"Shotgun argumentation" is a methaphor from real life: It's much easier to hunt a rabbit with a shotgun than with a rifle. This is because a rifle only fires one bullet and there's a high probability of a miss. A shotgun, however, fires tens or even hundreds of small pellets, and the probability of at least one of them hitting the rabbit is quite high.
Shotgun argumentation has the same basic idea: The more small arguments or "evidence" you present in favor of some claim, the higher the probability that someone will believe you regarldess of how ridiculous those arguments are. There are two reasons for this:
Firstly, just the sheer amount of arguments or "evidence" may be enough to convince someone that something strange is going on. The idea is basically: "There is this much evidence against the official story, there must be something wrong with it." One or two pieces of "evidence" may not be enough to convince anyone, but collect a set of a couple of hundreds of pieces of "evidence" and it immediately starts being more believable.
Of course the fallacy here is that the amount of "evidence" is in no way proof of anything. The vast majority, and usually all of this "evidence" is easily explainable and just patently false. There may be a few points which may be more difficult to explain, but they alone wouldn't be so convincing.

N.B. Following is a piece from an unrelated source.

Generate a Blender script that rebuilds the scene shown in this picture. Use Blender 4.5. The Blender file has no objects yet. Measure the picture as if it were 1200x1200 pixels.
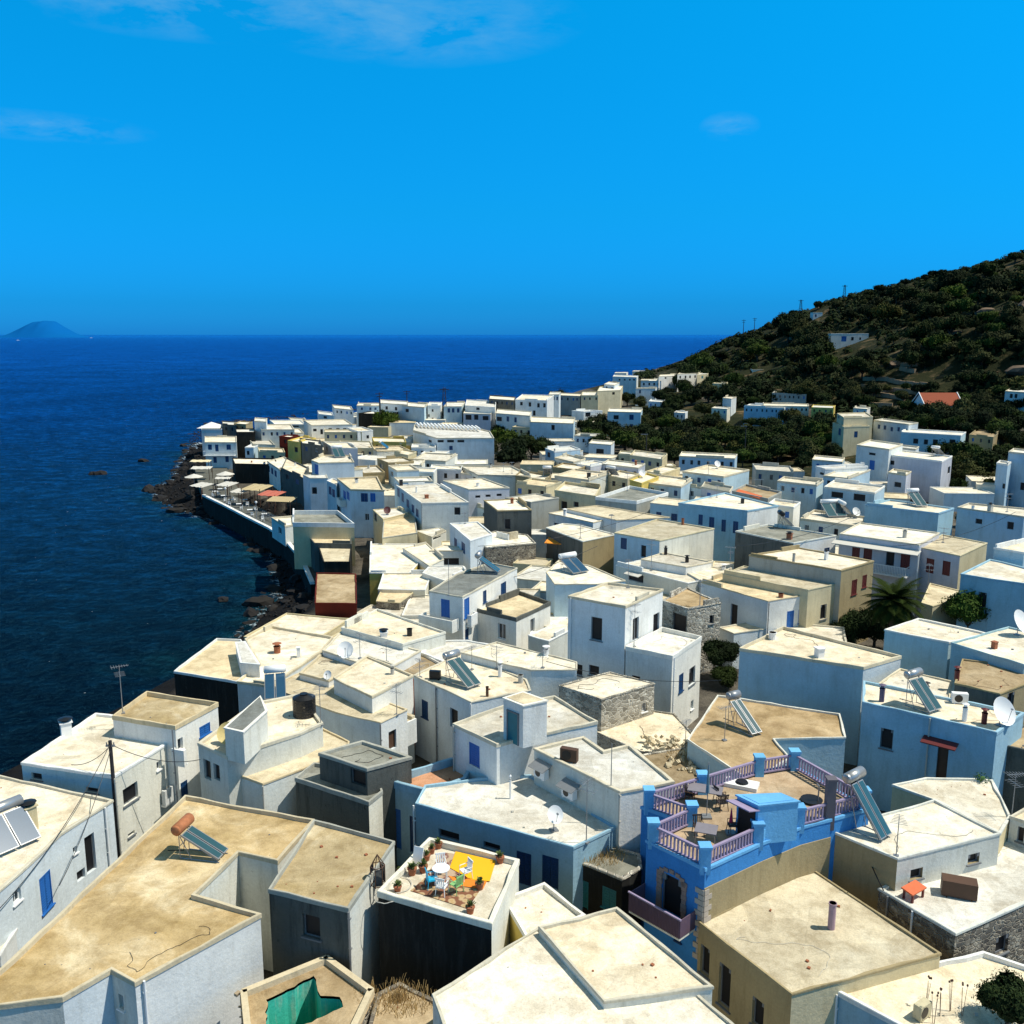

Secondly, and more closely related to the shotgun methapor: The more arguments or individual pieces of "evidence" you have, the higher the probability that at least some of them will convince someone. Someone might not get convinced by most of the arguments, but among them there may be one or a few which sounds so plausible to him that he is then convinced. Thus one or a few of the "pellets" hit the "rabbit" and killed it: Mission accomplished.
I have a concrete example of this: I had a friend who is academically educated, a MSc, and doing research work (relating to computer science) at a university. He is rational, intelligent and well-educated.
Yet still this person, at least some years ago, completely believed the Moon hoax theory. Why? He said to me quite explicitly that there was one thing that convinced him: The flag moving after it had been planted on the ground.
One of the pellets had hit the rabbit and killed it. The shotgun argumentation had been successful.
If even highly-educated academic people can fall for such "evidence" (which is easily explained), how more easily are more "regular" people going to believe the sheer amount of them? Sadly, quite a lot more easily.
Most conspiracy theorists continue to present the same old tired arguments which are very easy to prove wrong. They need all those arguments, no matter how ridiculous, for their shotgun argumentation tactics to work.